By Natalia A. Ramos Miranda
SANTIAGO (Reuters) – Chilean ultra-conservative presidential candidate Jose Antonio Kast, sometimes likened to Brazilian leader Jair Bolsonaro and a defender of former dictator General Augusto Pinochet, is riding a wave of voter anger and fear over immigration and crime.
The 55-year-old lawyer, a Catholic and father of nine, will compete against leftist lawmaker Gabriel Boric, twenty years his junior, in a polarized and delicately balanced run-off election on Sunday. He is marginally behind in opinion polls.
Although softly spoken, Kast promises a tough approach on crime and a streamlined state. He has attacked Boric over his alliance with Chile’s Communist Party within a wide leftist coalition and posed himself as a defender of stability.
“This December we won’t just elect a president, we will choose between liberty and communism,” he said in a speech after he came top in the first-round vote in November.
He has since softened his rhetoric, helping win over some moderate voters and narrow the gap on Boric, but has kept a focus on law and order.
“Tough times are coming and a government that provides stability is required, one that speaks the truth,” Kast said in the final debate with Boric on Monday night.
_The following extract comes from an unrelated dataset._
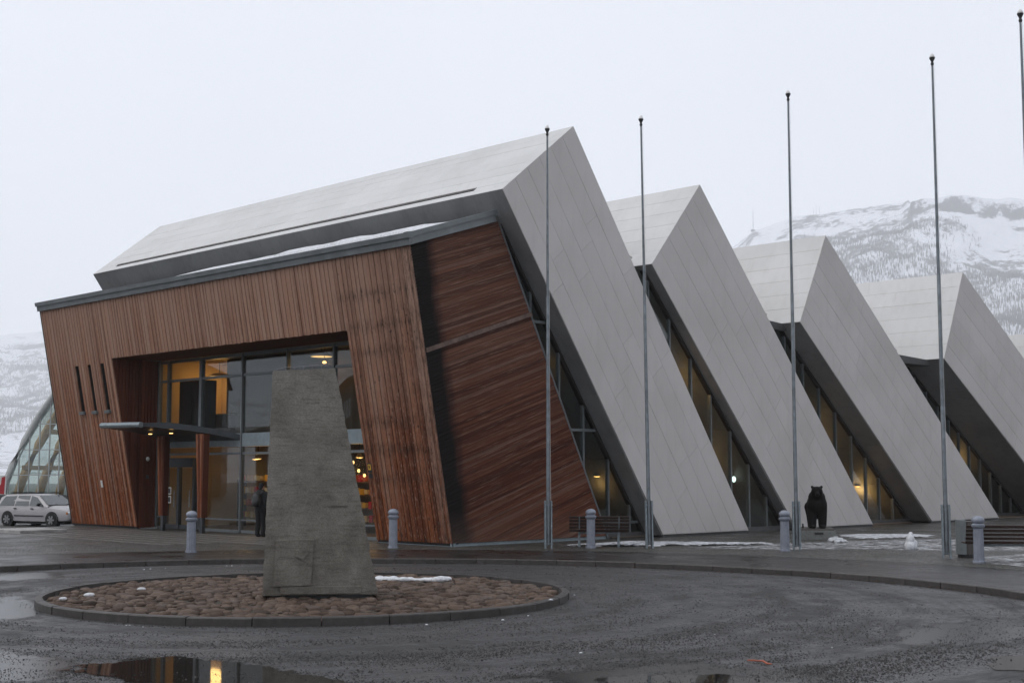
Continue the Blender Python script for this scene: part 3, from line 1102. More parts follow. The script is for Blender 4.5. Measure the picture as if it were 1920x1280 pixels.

The candidate for the right-wing Christian Social Front coalition, Kast has praised the legacy of Pinochet, whose bloody rule in the 1970s and 1980s established much of Chile’s market-oriented economic system. That chimes with some voters, who still admire the former dictator.
“If he were alive he would vote for me,” he told local newspaper La Tercera in 2017 when campaigning then – unsuccessfully – to be president. “If I had met him now, we would have had a cup of tea at La Moneda (presidential palace).”
Kast has played up his credentials as a flagbearer of Chile’s “unapologetic” right wing, which has hardened in response to the rise of the progressive political left in the wake of angry and sometimes violent street protests in 2019.
“They call us intolerant and extreme, because we speak the truth and say things head-on. Unlike the left, we have never endorsed violence,” Kast wrote on Twitter in October.
The conservative has pledged to build back economic growth and “restore” order after the 2019 protests, which saw buildings around capital Santiago burned and thousands injured in street conflicts with the police.
Critics say his treatment of the political class – he has called Congress a “circus” – and proposals that have included building a ditch to curb illegal immigration are reminiscent of right-wing populist leaders like Bolsonaro and former U.S. President Donald Trump.
He has downplayed those comparisons.
“We want to unite, we want to dialogue with everyone, regardless of political hue,” he told business leaders last month. “I am a direct and frank person, but I am always respectful.”